Yeah, I worked for a place that made POS equipment (no, actually POS, as in point-of-sale), and to the outside observer, the place was the definition of hypocrisy.
The owners loved to flaunt their “status” and “wealth”, but treated all their underlings as coolie labor. Might be shocking to us who call the boss “Bob” or “Pete” or “Jane”, but there, that behavior/attitude is the norm. “Know your place.”
What got me, though, is that I was tasked with repurposing one of their controller boards to do something specific as a one-off project, on a rather strict deadline as the owner was going back overseas for a while and wanted to take the prototype with him.
Okay, no prob. It’s a highly integrated 8x51 variant, lots of peripherals on-board, let me have a look at some existing code so I wouldn’t have to “reinvent the wheel” (setting up all memory-maps, port addresses, interrupts, etc.). Ohhhh, no. Ohhhhh, Hell no. Those are secret, and you don’t have “clearance” to look at that!
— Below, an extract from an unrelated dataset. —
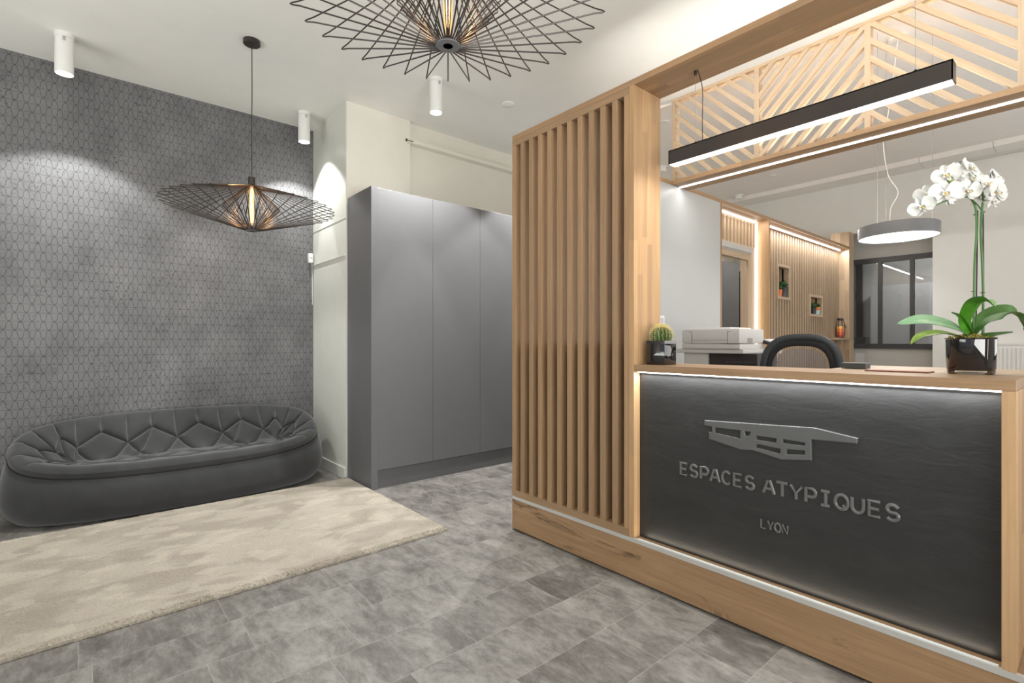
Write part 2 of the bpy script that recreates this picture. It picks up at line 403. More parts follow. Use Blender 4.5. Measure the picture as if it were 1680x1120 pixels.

All this from a piss-ant company of a coupla dozen people total.
Umm, okay, so how do you expect me to write firmware to do what you want, in such a short timeframe? Well, you have books and manuals, you can look it up, no? Again, back to the reinventing-the-wheel part. Hell, I wasn’t even given a schematic to see what lines from the µC were connected to the outside world; I was expected to visually trace the board to find out what went where. They wanted me to (selectively) reverse-engineer one of their boards, so they wouldn’t have to show me so much as a line of source-code or even top-level schematic of the donk.
I said screw that, I’ll write it in C and send signals to the printer-port. Pick ’em off the ribbon-cable…
The fun part, though? They did their own bit of REing competitors’ boards, trashed hard-disks deliberately (destructive testing by giving ’em heat-stroke) then returned them under warranty, pir8ed M$ licenses to install Windows on embedded systems (buy 100, install 1000), etc.
Oh, and then after I “unthinkingly” trashed dead HDs instead of returning them to stock (to be returned to the mfr under warranty), they tried to stick me personally for the cost of the drives! I had enough at that point, and even tried ratting ’em out to M$, but they’d have none of it, and expected me to pretty much prepare their case for them, else they weren’t interested. :person_facepalming:
Anyway, in earlier conversations with the chief engineer or lead engineer or whatever he was, he unabashedly said it’s SOP. Pir8 stuff from all over, keep your stuff secret (or try to), no such thing as “ethics”. Just the way of doing business. In fact, it’s not even seen as doing anything wrong, but is expected. As in, he wasn’t trying to defend their actions in any way (as he saw nothing wrong with them, thus nothing to defend), and was surprised that I had an issue with it.
It’s a cultural thing, I guess. Again, just the standard way of doing business. Takes a while to wrap your head around it. Kinda like watching the dog licking himself right in front of you when you’re watching teevee. You call out “Hey, stop that!”, and the dog gives you this “What’s your problem?” look.